Michael Priest Photography

(CBS News) House Minority Leader Nancy Pelosi predicted the Supreme Court would uphold the constitutionality of President Obama's signature health care law when it decides on the landmark legislation, likely later this year.

"I'm predicting 6-3 in favor," Pelosi said Tuesday during a discussion at The Paley Center for Media. "But we shall see.
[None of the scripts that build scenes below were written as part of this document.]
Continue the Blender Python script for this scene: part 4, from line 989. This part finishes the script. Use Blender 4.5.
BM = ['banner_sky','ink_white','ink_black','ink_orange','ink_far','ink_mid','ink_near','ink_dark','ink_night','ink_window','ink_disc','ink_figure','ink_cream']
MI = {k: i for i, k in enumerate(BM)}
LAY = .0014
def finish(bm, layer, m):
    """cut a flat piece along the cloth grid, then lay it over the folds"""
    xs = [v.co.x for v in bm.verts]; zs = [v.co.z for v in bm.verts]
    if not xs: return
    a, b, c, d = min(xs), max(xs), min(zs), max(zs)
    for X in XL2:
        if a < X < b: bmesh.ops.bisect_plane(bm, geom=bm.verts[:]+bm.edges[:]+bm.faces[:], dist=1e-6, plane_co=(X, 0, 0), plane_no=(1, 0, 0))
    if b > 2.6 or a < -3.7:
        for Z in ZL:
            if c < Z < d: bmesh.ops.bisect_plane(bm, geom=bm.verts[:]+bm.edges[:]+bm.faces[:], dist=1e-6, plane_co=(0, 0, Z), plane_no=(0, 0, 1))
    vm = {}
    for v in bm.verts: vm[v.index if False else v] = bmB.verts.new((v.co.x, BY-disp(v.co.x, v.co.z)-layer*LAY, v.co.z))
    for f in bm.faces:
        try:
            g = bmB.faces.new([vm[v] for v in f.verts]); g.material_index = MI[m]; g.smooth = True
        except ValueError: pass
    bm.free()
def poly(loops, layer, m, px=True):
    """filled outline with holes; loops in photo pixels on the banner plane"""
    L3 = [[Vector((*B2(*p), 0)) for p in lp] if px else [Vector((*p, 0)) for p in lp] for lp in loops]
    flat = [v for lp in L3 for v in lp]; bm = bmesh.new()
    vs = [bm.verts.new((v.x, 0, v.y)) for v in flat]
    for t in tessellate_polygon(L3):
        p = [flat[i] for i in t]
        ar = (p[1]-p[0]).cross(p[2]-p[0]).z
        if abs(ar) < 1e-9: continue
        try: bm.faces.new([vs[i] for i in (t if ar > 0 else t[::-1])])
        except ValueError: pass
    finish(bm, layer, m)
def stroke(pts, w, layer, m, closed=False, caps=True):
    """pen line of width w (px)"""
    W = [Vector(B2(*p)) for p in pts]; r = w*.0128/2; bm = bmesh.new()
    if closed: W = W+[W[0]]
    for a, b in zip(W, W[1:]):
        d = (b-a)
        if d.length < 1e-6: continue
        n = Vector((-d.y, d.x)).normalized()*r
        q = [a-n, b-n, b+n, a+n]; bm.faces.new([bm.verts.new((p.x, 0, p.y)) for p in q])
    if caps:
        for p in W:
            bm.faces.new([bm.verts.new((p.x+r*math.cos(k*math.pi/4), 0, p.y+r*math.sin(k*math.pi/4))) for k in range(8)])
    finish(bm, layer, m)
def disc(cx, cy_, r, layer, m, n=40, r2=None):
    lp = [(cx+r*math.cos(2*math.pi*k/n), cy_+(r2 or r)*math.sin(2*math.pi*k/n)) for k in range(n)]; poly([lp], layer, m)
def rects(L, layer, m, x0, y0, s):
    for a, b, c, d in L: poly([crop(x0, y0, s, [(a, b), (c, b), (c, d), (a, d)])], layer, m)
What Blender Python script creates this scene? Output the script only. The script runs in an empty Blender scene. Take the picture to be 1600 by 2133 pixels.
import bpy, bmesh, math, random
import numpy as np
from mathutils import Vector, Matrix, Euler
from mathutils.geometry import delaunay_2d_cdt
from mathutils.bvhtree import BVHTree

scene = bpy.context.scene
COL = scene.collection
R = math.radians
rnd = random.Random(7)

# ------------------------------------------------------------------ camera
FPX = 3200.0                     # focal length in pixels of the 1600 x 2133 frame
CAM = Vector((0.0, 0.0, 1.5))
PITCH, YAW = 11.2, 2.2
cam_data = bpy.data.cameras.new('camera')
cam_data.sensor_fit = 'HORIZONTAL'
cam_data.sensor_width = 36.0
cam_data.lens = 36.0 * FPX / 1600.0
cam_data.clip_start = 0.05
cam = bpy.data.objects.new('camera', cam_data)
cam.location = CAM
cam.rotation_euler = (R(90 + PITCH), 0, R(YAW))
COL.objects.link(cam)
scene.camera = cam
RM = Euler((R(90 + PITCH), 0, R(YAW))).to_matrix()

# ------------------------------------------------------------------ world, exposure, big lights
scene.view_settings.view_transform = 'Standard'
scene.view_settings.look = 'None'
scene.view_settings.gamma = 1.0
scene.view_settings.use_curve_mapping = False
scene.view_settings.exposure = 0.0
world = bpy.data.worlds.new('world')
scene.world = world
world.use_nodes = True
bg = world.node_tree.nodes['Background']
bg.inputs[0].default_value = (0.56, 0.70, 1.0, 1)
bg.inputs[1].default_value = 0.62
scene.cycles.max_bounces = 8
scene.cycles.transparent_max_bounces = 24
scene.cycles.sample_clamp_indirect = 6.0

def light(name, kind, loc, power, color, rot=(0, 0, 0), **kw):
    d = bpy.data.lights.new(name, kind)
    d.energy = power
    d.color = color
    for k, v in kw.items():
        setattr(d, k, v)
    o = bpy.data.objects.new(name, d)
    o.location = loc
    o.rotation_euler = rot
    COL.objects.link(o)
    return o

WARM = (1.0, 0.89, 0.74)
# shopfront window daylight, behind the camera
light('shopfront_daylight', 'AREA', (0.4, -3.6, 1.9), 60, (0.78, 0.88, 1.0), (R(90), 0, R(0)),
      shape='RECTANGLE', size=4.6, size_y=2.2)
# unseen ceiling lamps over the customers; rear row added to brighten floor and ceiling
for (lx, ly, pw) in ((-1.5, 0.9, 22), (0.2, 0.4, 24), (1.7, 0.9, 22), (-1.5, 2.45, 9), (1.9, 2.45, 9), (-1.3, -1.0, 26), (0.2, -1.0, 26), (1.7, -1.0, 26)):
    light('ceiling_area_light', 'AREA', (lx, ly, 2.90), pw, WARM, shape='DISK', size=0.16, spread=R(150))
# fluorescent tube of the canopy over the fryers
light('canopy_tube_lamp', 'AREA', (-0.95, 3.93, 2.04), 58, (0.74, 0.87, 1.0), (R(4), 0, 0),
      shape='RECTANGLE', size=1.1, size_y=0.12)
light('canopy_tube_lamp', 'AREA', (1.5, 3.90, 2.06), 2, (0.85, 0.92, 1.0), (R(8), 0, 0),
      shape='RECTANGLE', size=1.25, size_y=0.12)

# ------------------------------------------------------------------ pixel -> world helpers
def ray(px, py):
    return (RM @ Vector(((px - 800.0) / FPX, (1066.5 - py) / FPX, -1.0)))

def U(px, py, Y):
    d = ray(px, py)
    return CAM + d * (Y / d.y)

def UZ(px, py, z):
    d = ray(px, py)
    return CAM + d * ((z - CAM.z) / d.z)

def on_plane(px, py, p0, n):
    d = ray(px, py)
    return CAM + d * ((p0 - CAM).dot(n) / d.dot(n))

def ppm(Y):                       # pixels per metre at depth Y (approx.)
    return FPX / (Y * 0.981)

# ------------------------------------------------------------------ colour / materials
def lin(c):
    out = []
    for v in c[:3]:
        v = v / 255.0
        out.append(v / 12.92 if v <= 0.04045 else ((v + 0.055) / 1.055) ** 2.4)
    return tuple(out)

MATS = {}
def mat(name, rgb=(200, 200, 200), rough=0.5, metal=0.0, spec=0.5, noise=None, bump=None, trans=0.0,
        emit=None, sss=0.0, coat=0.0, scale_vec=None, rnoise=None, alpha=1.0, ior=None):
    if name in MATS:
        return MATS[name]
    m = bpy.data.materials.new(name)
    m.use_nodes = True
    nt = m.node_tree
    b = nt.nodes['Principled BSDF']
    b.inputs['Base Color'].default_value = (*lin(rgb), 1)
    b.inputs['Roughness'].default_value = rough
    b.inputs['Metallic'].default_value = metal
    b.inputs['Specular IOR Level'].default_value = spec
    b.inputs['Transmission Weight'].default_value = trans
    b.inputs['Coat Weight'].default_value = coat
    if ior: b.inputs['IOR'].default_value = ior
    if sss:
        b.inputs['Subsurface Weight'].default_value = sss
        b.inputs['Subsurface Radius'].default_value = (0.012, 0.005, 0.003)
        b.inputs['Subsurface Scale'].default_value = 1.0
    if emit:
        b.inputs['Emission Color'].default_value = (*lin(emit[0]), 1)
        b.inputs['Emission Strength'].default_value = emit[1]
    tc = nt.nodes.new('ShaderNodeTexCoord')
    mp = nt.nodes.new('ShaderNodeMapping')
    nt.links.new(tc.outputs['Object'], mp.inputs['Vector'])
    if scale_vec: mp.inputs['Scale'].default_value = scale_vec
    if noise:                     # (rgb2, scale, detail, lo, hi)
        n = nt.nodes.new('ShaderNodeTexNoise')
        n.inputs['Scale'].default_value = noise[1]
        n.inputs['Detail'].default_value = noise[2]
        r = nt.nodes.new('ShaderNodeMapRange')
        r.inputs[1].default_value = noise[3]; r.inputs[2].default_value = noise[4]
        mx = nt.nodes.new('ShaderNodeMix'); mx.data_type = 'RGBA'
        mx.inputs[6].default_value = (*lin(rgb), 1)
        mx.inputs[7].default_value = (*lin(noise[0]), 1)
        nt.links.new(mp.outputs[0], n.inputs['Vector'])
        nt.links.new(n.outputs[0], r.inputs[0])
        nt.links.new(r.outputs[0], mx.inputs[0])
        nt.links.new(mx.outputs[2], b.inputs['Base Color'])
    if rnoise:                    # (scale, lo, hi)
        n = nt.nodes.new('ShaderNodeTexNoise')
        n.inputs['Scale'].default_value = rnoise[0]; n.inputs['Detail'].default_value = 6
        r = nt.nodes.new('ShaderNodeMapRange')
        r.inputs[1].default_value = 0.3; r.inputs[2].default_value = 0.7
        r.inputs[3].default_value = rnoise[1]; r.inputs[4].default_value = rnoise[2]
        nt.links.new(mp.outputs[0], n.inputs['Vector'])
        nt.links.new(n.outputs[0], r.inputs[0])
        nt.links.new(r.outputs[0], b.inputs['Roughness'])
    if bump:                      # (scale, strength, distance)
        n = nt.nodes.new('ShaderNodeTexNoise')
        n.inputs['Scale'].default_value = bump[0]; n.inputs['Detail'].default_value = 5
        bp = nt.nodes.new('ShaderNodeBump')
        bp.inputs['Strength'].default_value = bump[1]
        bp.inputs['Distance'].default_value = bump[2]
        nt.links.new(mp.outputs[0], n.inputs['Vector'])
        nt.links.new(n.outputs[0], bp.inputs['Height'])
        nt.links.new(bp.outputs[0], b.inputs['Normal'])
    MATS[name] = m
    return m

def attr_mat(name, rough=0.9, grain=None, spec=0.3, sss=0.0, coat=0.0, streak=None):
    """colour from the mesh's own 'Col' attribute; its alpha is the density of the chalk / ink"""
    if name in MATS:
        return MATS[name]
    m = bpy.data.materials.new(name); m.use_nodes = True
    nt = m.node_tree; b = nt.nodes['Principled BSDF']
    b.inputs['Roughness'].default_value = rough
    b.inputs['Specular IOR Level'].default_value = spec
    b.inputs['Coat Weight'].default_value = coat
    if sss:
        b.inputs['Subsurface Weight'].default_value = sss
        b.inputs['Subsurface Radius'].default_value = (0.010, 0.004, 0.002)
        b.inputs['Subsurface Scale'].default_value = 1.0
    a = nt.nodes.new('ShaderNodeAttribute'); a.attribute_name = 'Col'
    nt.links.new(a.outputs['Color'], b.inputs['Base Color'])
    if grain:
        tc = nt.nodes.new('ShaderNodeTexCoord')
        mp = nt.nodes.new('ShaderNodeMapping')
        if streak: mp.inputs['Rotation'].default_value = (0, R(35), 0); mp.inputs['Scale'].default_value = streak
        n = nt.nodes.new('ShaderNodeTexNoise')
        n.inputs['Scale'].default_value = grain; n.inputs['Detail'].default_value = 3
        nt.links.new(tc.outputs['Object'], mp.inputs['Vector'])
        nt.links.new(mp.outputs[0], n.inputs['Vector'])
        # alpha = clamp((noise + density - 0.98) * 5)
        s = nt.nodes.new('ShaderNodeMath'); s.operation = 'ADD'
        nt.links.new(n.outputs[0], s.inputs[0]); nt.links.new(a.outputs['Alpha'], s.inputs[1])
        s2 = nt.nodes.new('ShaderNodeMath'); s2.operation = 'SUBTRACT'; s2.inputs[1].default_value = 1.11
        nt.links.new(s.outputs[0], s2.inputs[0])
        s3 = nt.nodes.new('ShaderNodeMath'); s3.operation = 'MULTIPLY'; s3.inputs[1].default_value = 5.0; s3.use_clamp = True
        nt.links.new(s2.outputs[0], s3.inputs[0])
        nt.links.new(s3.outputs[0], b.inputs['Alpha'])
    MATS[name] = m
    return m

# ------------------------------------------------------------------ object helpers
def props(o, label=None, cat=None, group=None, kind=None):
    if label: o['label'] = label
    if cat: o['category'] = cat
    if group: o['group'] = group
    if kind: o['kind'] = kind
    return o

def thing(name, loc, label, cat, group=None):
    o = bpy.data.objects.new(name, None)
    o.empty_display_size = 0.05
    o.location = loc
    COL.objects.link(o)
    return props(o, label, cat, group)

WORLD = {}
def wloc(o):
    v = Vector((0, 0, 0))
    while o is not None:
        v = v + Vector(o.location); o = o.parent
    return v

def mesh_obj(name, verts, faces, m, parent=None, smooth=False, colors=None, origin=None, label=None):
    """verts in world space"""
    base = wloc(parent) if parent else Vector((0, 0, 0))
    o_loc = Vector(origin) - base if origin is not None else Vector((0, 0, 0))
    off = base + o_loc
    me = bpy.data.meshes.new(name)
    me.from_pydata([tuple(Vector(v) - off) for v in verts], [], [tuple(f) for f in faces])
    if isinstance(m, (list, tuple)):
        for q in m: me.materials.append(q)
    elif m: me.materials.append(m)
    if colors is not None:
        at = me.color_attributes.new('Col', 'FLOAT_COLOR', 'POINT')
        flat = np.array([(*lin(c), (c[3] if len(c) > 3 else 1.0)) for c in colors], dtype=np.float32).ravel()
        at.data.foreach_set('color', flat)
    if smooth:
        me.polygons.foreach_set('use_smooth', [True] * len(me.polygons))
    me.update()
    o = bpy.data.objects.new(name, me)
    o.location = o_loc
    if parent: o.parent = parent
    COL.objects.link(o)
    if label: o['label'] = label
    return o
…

It's a lesson in civics and I respect it, I respect the court and judicial review."

Pelosi told the audience at the hour-long luncheon that Congress "wrote the bill in an ironclad way, in terms of its constitutionality."

"I have confidence that if we are talking about the law of the land, and our compliance with it, that we will be okay," she said of the law that was also a top achievement of her four years running the House of Representatives.

Pelosi was critical of the changing views of some Republicans on the role of the courts as it relates to the legislative branch of government.

"A large segment within the Republican Party, as recently as the first decade of this century, have said that they don't believe in judicial review," Pelosi said, referring the practice of the courts interpreting the constitutionality of federal laws. "Now they support judicial review because they want to take the health care bill before the court."

Mr. Obama warned the court not to overturn the law in remarks at the White House earlier this week.

"Ultimately I am confident that the Supreme Court will not take what would be an unprecedented, extraordinary step of overturning a law that was passed by a strong majority of a democratically elected Congress," Mr. Obama said Monday during a speech in the Rose Garden.

Mr. Obama was sharply criticized for his remarks suggesting the court does not have the right to overturn the law. On Tuesday, Mr. Obama said he remained confident the court would rule in his favor but walked back some of the most combative comments toward the court.

In what appears to be a direct response to the comments, a panel of three judges from the U.S. Court of Appeals of the 5th Circuit ordered the Justice Department to investigate whether Mr. Obama believes courts are permitted to overturn federal laws. Stipulations of the mandate require the DOJ to deliver a three page, single spaced letter describing its findings by Thursday.

Pelosi reiterated her confidence in the bill, calling it a "liberation" that "makes being a woman no longer a preexisting condition."